_WHAT IS BEING ASKED_: Omit all images, then return the remaining material exactly as it stands.
[start of DATA SEGMENT]
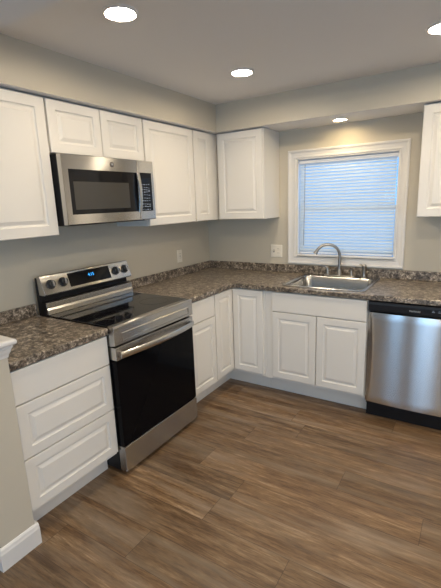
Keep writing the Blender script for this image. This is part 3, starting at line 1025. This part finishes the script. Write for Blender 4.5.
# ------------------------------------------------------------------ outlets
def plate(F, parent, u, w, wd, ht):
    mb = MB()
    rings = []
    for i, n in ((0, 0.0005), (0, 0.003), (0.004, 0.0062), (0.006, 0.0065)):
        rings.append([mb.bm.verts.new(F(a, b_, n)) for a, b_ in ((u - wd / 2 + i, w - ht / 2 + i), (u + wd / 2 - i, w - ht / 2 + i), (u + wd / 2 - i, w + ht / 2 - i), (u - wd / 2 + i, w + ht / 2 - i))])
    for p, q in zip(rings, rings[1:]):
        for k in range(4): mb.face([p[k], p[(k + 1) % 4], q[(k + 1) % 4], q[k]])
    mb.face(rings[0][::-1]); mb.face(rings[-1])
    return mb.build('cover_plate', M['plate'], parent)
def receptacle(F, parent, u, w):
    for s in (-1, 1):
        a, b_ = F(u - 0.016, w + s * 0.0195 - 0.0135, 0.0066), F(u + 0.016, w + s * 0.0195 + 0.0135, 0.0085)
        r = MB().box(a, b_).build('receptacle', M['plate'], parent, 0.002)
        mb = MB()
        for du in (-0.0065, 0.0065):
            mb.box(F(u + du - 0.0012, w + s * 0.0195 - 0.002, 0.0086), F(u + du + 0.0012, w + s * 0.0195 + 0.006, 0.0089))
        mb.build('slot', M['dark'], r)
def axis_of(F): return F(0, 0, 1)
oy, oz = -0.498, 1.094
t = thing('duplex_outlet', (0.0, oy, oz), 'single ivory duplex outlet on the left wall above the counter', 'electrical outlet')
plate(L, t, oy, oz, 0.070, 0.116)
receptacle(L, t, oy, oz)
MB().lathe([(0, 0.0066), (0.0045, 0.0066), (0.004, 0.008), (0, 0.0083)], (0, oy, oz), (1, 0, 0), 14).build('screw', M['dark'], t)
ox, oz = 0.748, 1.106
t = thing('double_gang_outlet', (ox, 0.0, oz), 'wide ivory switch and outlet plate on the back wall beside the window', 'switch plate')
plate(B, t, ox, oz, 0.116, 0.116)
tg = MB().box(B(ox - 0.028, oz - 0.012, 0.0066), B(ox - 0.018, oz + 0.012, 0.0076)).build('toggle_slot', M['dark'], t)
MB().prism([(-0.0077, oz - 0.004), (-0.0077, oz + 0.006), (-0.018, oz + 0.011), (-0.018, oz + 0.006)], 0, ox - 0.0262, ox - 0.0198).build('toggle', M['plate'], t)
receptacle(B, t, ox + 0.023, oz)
[end of DATA SEGMENT]
_TASK ANSWER_:
Keep writing the Blender script for this image. This is part 3, starting at line 1025. This part finishes the script. Write for Blender 4.5.
# ------------------------------------------------------------------ outlets
def plate(F, parent, u, w, wd, ht):
    mb = MB()
    rings = []
    for i, n in ((0, 0.0005), (0, 0.003), (0.004, 0.0062), (0.006, 0.0065)):
        rings.append([mb.bm.verts.new(F(a, b_, n)) for a, b_ in ((u - wd / 2 + i, w - ht / 2 + i), (u + wd / 2 - i, w - ht / 2 + i), (u + wd / 2 - i, w + ht / 2 - i), (u - wd / 2 + i, w + ht / 2 - i))])
    for p, q in zip(rings, rings[1:]):
        for k in range(4): mb.face([p[k], p[(k + 1) % 4], q[(k + 1) % 4], q[k]])
    mb.face(rings[0][::-1]); mb.face(rings[-1])
    return mb.build('cover_plate', M['plate'], parent)
def receptacle(F, parent, u, w):
    for s in (-1, 1):
        a, b_ = F(u - 0.016, w + s * 0.0195 - 0.0135, 0.0066), F(u + 0.016, w + s * 0.0195 + 0.0135, 0.0085)
        r = MB().box(a, b_).build('receptacle', M['plate'], parent, 0.002)
        mb = MB()
        for du in (-0.0065, 0.0065):
            mb.box(F(u + du - 0.0012, w + s * 0.0195 - 0.002, 0.0086), F(u + du + 0.0012, w + s * 0.0195 + 0.006, 0.0089))
        mb.build('slot', M['dark'], r)
def axis_of(F): return F(0, 0, 1)
oy, oz = -0.498, 1.094
t = thing('duplex_outlet', (0.0, oy, oz), 'single ivory duplex outlet on the left wall above the counter', 'electrical outlet')
plate(L, t, oy, oz, 0.070, 0.116)
receptacle(L, t, oy, oz)
MB().lathe([(0, 0.0066), (0.0045, 0.0066), (0.004, 0.008), (0, 0.0083)], (0, oy, oz), (1, 0, 0), 14).build('screw', M['dark'], t)
ox, oz = 0.748, 1.106
t = thing('double_gang_outlet', (ox, 0.0, oz), 'wide ivory switch and outlet plate on the back wall beside the window', 'switch plate')
plate(B, t, ox, oz, 0.116, 0.116)
tg = MB().box(B(ox - 0.028, oz - 0.012, 0.0066), B(ox - 0.018, oz + 0.012, 0.0076)).build('toggle_slot', M['dark'], t)
MB().prism([(-0.0077, oz - 0.004), (-0.0077, oz + 0.006), (-0.018, oz + 0.011), (-0.018, oz + 0.006)], 0, ox - 0.0262, ox - 0.0198).build('toggle', M['plate'], t)
receptacle(B, t, ox + 0.023, oz)